The City Council of Buellton unanimously approved a five‑year Measure A local program of projects allocating the city's share of county transportation sales tax revenue and approved the consent calendar including minutes and claims.

The Buellton City Council on a unanimous vote adopted Resolution No. 25‑06, approving the city's Measure A five‑year local program of projects for fiscal years 2025‑26 through 2029‑30 and also approved the consent calendar, which included the minutes of the Feb. 13, 2025 regular meeting and a list of claims to be ratified for the 2024‑25 fiscal year.

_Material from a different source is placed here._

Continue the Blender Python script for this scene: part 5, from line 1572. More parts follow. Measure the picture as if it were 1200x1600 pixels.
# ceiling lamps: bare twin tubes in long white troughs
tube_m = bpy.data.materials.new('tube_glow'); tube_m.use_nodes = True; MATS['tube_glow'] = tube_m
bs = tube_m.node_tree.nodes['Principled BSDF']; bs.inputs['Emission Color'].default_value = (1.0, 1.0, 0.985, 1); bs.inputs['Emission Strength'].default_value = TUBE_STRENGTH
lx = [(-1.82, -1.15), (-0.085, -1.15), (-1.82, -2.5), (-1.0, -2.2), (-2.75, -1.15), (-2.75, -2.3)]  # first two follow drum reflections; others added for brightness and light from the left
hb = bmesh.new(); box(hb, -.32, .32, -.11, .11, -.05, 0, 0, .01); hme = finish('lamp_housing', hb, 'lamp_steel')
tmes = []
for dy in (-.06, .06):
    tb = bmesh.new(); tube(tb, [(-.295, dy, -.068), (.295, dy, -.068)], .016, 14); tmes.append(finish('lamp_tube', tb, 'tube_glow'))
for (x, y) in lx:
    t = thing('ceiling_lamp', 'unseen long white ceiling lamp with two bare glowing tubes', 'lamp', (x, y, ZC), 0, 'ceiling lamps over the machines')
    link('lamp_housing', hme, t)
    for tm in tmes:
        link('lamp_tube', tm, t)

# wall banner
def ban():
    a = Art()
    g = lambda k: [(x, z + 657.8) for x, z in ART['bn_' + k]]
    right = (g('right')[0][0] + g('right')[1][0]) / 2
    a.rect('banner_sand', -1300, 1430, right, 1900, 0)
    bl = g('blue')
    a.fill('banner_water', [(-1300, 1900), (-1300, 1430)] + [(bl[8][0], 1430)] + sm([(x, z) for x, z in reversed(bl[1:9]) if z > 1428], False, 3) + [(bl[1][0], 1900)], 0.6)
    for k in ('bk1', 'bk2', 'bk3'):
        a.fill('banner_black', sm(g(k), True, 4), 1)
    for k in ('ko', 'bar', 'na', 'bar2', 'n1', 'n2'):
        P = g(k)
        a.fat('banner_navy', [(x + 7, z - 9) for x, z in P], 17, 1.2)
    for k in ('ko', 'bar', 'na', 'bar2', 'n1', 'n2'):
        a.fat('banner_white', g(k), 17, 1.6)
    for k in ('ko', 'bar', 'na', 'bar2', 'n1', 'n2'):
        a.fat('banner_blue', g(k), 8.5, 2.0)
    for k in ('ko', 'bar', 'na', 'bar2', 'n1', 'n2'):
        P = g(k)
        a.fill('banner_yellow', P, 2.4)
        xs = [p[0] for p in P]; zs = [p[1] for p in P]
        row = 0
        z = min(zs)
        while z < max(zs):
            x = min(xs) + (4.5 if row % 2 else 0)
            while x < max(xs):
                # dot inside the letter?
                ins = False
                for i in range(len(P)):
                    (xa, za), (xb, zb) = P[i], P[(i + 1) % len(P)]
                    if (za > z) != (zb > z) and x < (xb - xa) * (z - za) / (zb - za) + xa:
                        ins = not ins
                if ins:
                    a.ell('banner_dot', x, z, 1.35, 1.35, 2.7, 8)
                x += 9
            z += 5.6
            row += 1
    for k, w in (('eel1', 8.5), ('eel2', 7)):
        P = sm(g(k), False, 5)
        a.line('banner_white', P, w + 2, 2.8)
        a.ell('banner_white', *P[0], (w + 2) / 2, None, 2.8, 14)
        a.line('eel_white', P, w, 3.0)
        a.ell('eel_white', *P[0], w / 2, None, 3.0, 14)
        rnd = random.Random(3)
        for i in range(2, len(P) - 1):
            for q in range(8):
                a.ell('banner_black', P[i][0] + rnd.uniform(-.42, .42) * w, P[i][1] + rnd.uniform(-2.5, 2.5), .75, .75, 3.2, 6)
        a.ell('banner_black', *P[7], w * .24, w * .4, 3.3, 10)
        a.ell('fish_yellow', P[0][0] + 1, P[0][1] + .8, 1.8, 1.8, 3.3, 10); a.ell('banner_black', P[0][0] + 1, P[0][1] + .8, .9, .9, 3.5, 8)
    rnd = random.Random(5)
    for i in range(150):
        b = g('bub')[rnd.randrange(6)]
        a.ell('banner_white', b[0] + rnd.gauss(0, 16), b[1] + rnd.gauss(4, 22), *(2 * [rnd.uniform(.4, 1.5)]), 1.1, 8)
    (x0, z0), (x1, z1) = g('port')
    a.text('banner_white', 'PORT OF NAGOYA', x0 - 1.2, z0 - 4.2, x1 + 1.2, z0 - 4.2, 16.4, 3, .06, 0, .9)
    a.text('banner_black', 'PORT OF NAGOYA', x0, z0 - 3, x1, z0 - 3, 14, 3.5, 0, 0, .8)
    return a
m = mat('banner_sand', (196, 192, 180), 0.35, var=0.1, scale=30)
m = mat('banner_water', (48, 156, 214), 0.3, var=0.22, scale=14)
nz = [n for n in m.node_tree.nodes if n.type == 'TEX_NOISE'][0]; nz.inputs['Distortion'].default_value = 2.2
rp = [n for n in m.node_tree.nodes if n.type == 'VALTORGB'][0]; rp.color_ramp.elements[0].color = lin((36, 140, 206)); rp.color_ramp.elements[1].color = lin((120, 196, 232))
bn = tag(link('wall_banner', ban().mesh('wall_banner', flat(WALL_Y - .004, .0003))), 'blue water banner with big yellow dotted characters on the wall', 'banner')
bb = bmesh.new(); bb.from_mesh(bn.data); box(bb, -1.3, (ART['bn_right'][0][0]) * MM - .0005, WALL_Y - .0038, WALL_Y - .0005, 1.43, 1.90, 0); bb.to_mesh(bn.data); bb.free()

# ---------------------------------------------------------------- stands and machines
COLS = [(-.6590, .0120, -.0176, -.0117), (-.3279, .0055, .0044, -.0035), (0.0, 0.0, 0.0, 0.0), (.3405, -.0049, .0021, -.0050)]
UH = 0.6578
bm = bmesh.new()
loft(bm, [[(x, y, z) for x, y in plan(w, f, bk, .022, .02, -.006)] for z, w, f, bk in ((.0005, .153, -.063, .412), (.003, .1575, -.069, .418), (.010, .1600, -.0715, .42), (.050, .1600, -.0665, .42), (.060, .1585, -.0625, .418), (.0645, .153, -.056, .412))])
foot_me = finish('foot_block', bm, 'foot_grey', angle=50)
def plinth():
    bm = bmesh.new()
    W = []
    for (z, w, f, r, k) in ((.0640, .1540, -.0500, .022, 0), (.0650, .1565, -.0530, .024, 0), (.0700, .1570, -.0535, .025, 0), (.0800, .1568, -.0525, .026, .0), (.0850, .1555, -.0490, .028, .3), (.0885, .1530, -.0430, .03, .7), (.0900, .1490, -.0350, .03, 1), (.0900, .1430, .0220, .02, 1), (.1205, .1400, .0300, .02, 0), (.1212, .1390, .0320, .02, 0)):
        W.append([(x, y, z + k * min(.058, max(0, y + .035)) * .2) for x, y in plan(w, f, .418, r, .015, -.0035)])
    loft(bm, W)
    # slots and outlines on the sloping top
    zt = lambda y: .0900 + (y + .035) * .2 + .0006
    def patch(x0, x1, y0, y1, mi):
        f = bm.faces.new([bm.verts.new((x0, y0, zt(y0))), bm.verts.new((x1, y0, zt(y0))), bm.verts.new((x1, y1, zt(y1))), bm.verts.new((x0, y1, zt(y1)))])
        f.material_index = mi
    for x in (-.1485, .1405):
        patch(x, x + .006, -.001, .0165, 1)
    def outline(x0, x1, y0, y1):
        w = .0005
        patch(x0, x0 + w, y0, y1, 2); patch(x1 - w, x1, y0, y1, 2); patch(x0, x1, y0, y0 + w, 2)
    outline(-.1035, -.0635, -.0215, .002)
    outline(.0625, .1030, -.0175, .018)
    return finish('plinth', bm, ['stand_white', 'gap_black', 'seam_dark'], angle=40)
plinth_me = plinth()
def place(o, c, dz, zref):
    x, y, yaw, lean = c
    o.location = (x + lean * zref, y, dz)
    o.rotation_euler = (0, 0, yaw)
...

Public Works Director Rose Hess told the council the Measure A program lists road maintenance and alternative‑transportation projects and that the Santa Barbara County Association of Governments' estimate for Buellton's share for the coming fiscal year is about $442,156. Hess said the program is a rolling five‑year list and that Measure A funds are intended to supplement — not supplant — the city's general fund road maintenance spending. She also noted a Measure A maintenance‑of‑effort requirement that the city allocate at least 5% of its Measure A share to alternative transportation; Buellton's current plan dedicates about 14% to such uses, she said.

Council members asked whether the council could reallocate funds within the Measure A breakdown — including whether the multipurpose trail reserve (currently budgeted at roughly $10,000 per year) could receive more — and about the process for requesting expedited state maintenance work on Highway 246 (Caltrans handles that corridor). Hess replied reallocations could be made by council action and said Caltrans has a multi‑year schedule; she encouraged residents to submit service requests to Caltrans to help prioritize repairs.

On the consent calendar, the council approved the listed minutes and payments by voice vote. The council's recorded roll call on the Measure A resolution followed a motion to adopt and a second; Vice Mayor Hudson Lewis, Councilmember Alicia Hornick, Councilmember Casimir Sanchez and Mayor Michael Silva voted "Aye." The council did not modify the staff recommendation at the meeting.

Why it matters: Measure A is the county transportation sales tax program that directs local shares to cities for road, bicycle, pedestrian and transit projects; adopting a local program is a prerequisite for applying the city's allocation to specific projects and for seeking some grant and implementation funds.

What's next: Staff will file the adopted program with SBCAG and proceed with the listed projects and grant pursuits; council may revisit allocations in the annual budget process if it wishes to increase funding for trails or other priorities.